Kyra Coyle, a 17-year-old from Stewartstown was in the line of teenagers waiting to get into the event when the crush started.

“I was caught in the crush but then I managed to push my way out of the road to get out,” she said. “I looked and at one stage there was 10 people, maybe more, on top of each other with one girl screaming to them to get off their friend. It just got worse with people at the back of the line just pushing to the front. It was awful.”

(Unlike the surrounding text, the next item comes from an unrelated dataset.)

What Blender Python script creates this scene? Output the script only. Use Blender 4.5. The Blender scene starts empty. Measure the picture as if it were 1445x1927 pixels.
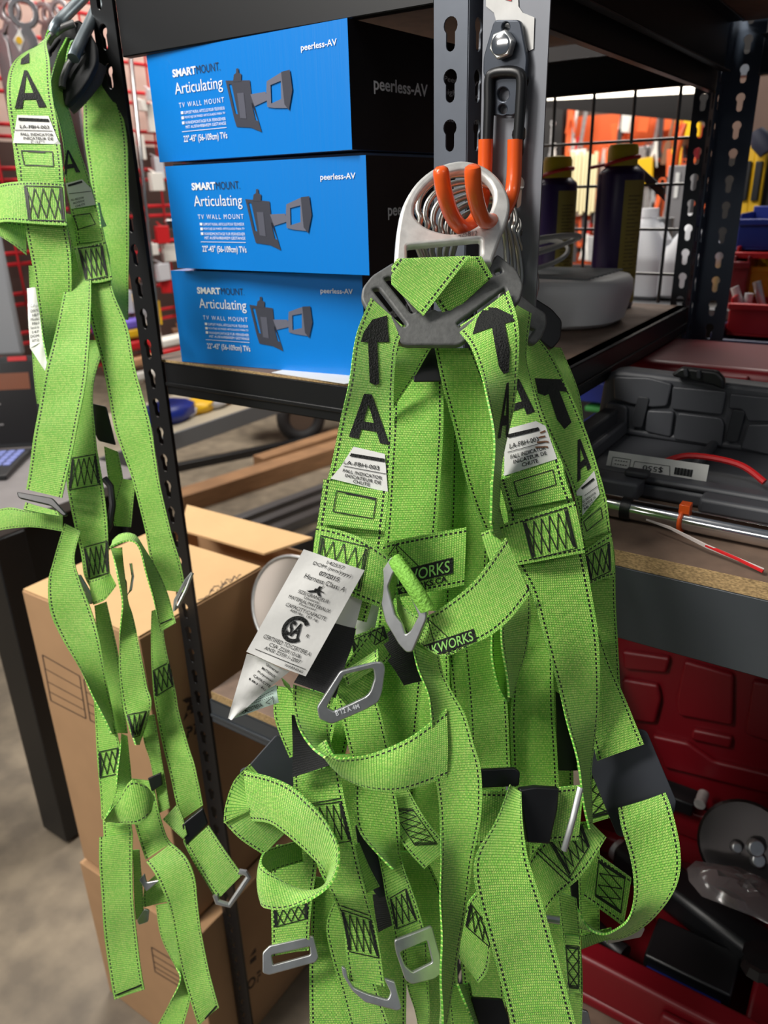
import bpy, bmesh, math, random
import numpy as np
from mathutils import Vector, Matrix
from mathutils.bvhtree import BVHTree
random.seed(7)
SC = bpy.context.scene
COL = SC.collection
# ------------------------------------------------------------------ camera
F = 1450.0; CX, CY = 722.5, 963.5
RM = np.array([[0.83417203, 0.19208174, -0.51697353],
               [0.55093152, -0.33294177, 0.76526089],
               [-0.02512944, -0.92317625, -0.3835546]])
CAM = np.array([0.0, 0.0, 1.55])
cam_d = bpy.data.cameras.new('camera'); cam = bpy.data.objects.new('camera', cam_d); COL.objects.link(cam)
cam_d.sensor_fit = 'VERTICAL'; cam_d.sensor_height = 36.0; cam_d.lens = F / 1927 * 36
cam_d.clip_start = 0.02
mw = Matrix.Identity(4)
for i in range(3):
    mw[i][0] = RM[i][0]; mw[i][1] = -RM[i][1]; mw[i][2] = -RM[i][2]; mw[i][3] = CAM[i]
cam.matrix_world = mw
SC.camera = cam
cam_d.dof.use_dof = True; cam_d.dof.focus_distance = 0.62; cam_d.dof.aperture_fstop = 8.0
# ------------------------------------------------------------------ world, lights, exposure
W = bpy.data.worlds.new('world'); SC.world = W; W.use_nodes = True
W.node_tree.nodes['Background'].inputs[0].default_value = (0.75, 0.85, 1.0, 1)
W.node_tree.nodes['Background'].inputs[1].default_value = 0.10
SC.view_settings.view_transform = 'Standard'; SC.view_settings.look = 'None'
SC.view_settings.gamma = 1; SC.view_settings.exposure = 0.12
def area(name, loc, target, sx, sy, power, color=(1, 0.96, 0.9)):
    l = bpy.data.lights.new(name, 'AREA'); l.shape = 'RECTANGLE'; l.size = sx; l.size_y = sy
    l.energy = power; l.color = color
    o = bpy.data.objects.new(name, l); COL.objects.link(o); o.location = loc
    d = Vector(target) - Vector(loc); o.rotation_euler = d.to_track_quat('-Z', 'Y').to_euler()
    return o
area('ceiling_lamp_key', (-1.25, -0.85, 3.1), (-0.3, 0.5, 1.2), 0.4, 1.2, 70)
area('ceiling_lamp_side', (-2.6, 0.3, 3.3), (-1.0, 0.6, 0.8), 1.2, 0.4, 25)
area('ceiling_lamp_right', (1.8, -0.6, 3.2), (0.0, 0.7, 1.0), 1.0, 0.4, 6)
area('ceiling_lamp_front', (-1.6, -3.6, 2.7), (-0.6, 0.7, 1.4), 2.6, 0.5, 34)
area('ceiling_lamp_tools', (-2.0, 2.2, 3.4), (-2.4, 2.2, 1.0), 1.2, 1.2, 70)
area('ceiling_lamp_back', (-0.6, 3.3, 3.4), (-0.9, 4.2, 1.2), 1.6, 0.8, 85)
area('ceiling_lamp_floor', (-3.6, 3.2, 3.4), (-3.6, 3.4, 0), 1.5, 1.5, 90)

# ------------------------------------------------------------------ geometry helpers
def U(px, py, z):
    return RM @ (np.array([(px - CX) / F, (py - CY) / F, 1.0]) * z) + CAM
def OP(px, py, ax, val):
    r = RM @ np.array([(px - CX) / F, (py - CY) / F, 1.0])
    return r * ((val - CAM[ax]) / r[ax]) + CAM
def thing(name, label, cat, loc=(0, 0, 0), group=None, rz=0.0):
    o = bpy.data.objects.new(name, None); COL.objects.link(o); o.empty_display_size = 0.05
    o.location = loc; o.rotation_euler = (0, 0, rz); o['label'] = label; o['category'] = cat
    if group: o['group'] = group
    return o
def tag(o, label=None, cat=None, group=None, kind=None):
    if label: o['label'] = label
    if cat: o['category'] = cat
    if group: o['group'] = group
    if kind: o['kind'] = kind
    return o
def rootmat(p):
    m = Matrix.Identity(4)
    ch = []
    while p is not None:
        ch.append(Matrix.Translation(p.location) @ p.rotation_euler.to_matrix().to_4x4()); p = p.parent
    for c in reversed(ch): m = m @ c
    return m
class MB:
    """collects shapes in world coordinates; build() links ONE mesh object"""
    def __init__(s): s.v = []; s.f = []; s.uv = {}; s.mi = []; s.cm = 0
    def add(s, vs, fs, uvs=None):
        o = len(s.v)
        s.v += [tuple(float(c) for c in v) for v in vs]
        for k, f in enumerate(fs):
            if uvs is not None: s.uv[len(s.f)] = [uvs[i] for i in f]
            s.f.append(tuple(i + o for i in f)); s.mi.append(s.cm)
        return s
    def box(s, a, b, M=None):
        (x0, y0, z0), (x1, y1, z1) = a, b
        vs = [(x0, y0, z0), (x1, y0, z0), (x1, y1, z0), (x0, y1, z0), (x0, y0, z1), (x1, y0, z1), (x1, y1, z1), (x0, y1, z1)]
        if M is not None: vs = [M @ Vector(v) for v in vs]
        return s.add(vs, [(0, 3, 2, 1), (4, 5, 6, 7), (0, 1, 5, 4), (1, 2, 6, 5), (2, 3, 7, 6), (3, 0, 4, 7)])
    def hexa(s, c8): return s.add(c8, [(0, 3, 2, 1), (4, 5, 6, 7), (0, 1, 5, 4), (1, 2, 6, 5), (2, 3, 7, 6), (3, 0, 4, 7)])
    def tube(s, pts, r, n=10, closed=False, flat=1.0):
        P = [Vector(p) for p in pts]; N = len(P); rs = r if isinstance(r, (list, tuple)) else [r] * N
        vs = []; up = None
        for i in range(N):
            if closed: t = P[(i + 1) % N] - P[i - 1]
            else: t = P[min(i + 1, N - 1)] - P[max(i - 1, 0)]
            t.normalize()
            if up is None:
                up = Vector((0, 0, 1)) if abs(t.z) < .9 else Vector((1, 0, 0))
            a = up - t * up.dot(t)
            if a.length < 1e-6: a = t.orthogonal()
            a.normalize(); b = t.cross(a); up = a
            for k in range(n):
                an = 2 * math.pi * k / n
                vs.append(P[i] + (a * math.cos(an) + b * math.sin(an) * flat) * rs[i])
        fs = []
        for i in range(N if closed else N - 1):
            for k in range(n):
                j = (i + 1) % N
                fs.append((i * n + k, i * n + (k + 1) % n, j * n + (k + 1) % n, j * n + k))
        if not closed: fs += [tuple(range(n - 1, -1, -1)), tuple((N - 1) * n + k for k in range(n))]
        return s.add(vs, fs)
    def lathe(s, prof, loc, n=28, M=None):
        vs = []; L = Vector(loc)
        for r, z in prof:
            for k in range(n):
                a = 2 * math.pi * k / n
                v = Vector((r * math.cos(a), r * math.sin(a), z))
                vs.append((M @ v if M is not None else v) + L)
        fs = [(i * n + k, i * n + (k + 1) % n, (i + 1) * n + (k + 1) % n, (i + 1) * n + k) for i in range(len(prof) - 1) for k in range(n)]
        fs += [tuple(range(n - 1, -1, -1)), tuple((len(prof) - 1) * n + k for k in range(n))]
        return s.add(vs, fs)
    def build(s, name, mat, parent=None, bevel=0, smooth=False, seg=2):
        me = bpy.data.meshes.new(name)
        inv = rootmat(parent).inverted() if parent is not None else Matrix.Identity(4)
        me.from_pydata([tuple(inv @ Vector(v)) for v in s.v], [], s.f)
        if s.uv:
            ul = me.uv_layers.new(name='UVMap')
            for p in me.polygons:
                if p.index in s.uv:
                    for li, u in zip(p.loop_indices, s.uv[p.index]): ul.data[li].uv = u
        for m in (mat if isinstance(mat, list) else [mat]): me.materials.append(m)
        for p, i in zip(me.polygons, s.mi): p.material_index = i
        if bevel == 0 and not s.uv or bevel:
            bm = bmesh.new(); bm.from_mesh(me)
            bmesh.ops.recalc_face_normals(bm, faces=bm.faces)
            bm.to_mesh(me); bm.free()
        if smooth:
            for p in me.polygons: p.use_smooth = True
            try: me.set_sharp_from_angle(angle=math.radians(42))
            except Exception: pass
        o = bpy.data.objects.new(name, me); COL.objects.link(o)
        if parent is not None: o.parent = parent
        if bevel:
            b = o.modifiers.new('bevel', 'BEVEL'); b.width = bevel; b.segments = seg; b.limit_method = 'ANGLE'; b.angle_limit = math.radians(50)
            if smooth is False:
                for p in me.polygons: p.use_smooth = True
                try: me.set_sharp_from_angle(angle=math.radians(30))
                except Exception: pass
        return o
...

Flowers are left by a sign for the Greenvale Hotel in Cookstown, Co Tyrone. Photograph:  Liam McBurney/ PA Wire
Flowers are left by a sign for the Greenvale Hotel in Cookstown, Co Tyrone. Photograph: Liam McBurney/ PA Wire

She said she did not know what caused the initial crush. “Everybody just sort of messes around in the line, trying to get forward,” she said.

Whereabouts

The mother of two teenage boys who were in the queue to enter the hotel has spoken of her terror as she tried to establish their whereabouts.

Emma Heatherington said she “felt sick” when she learned on social media that parents were being asked to come to the hotel to collect their children.

She told RTÉ’s One O’Clock news she eventually made contact with her sons by mobile phone and although they were “quite traumatised”, they were safe.

“They were in the queue and there was some commotion at front and they were asked to step back. Before long the police were on the scene and ambulance were on the scene and it was frantic.

“It was all very quick, very bad, very crazy and surreal. They don’t know what happened. My youngest boy, Adam, he saw a boy on the ground and saw the ambulance crew trying to resuscitate him. It turned out the boy was from his year in school so as you can imagine that was extremely traumatic for him to witness.”

Ms Heatherington told of phoning one son who was at a nearby McDonald’s fast food restaurant, and he was fine, but “he just said ‘Mummy it is not good’ and then he got cut off. I finally got through to the older brother and he was okay, he was on the way home. The sound of the door opening was a relief.”

Police forensic officers attend the scene outside the Greenvale Hotel nightclub in Cookstown. Photograph:  Charles McQuillan/ Getty Images
Police forensic officers attend the scene outside the Greenvale Hotel nightclub in Cookstown. Photograph: Charles McQuillan/ Getty Images

The PSNI is trying to work out how the incident happened, and have appealed for anyone with information or camera or smartphone footage of the tragedy to bring it to the police.

The owner of the Greenvale Hotel, Michael McElhatton, was advised by police not to speak to the media apart from making a brief statement outside his hotel on Monday evening.

His hands shaking as he read the statement, he said he was “deeply shocked and saddened by the traumatic events” and that his management and staff were assisting police in their investigations

“We offer our heartfelt sympathies to the families and friends of the three young people who have lost their lives,” he said.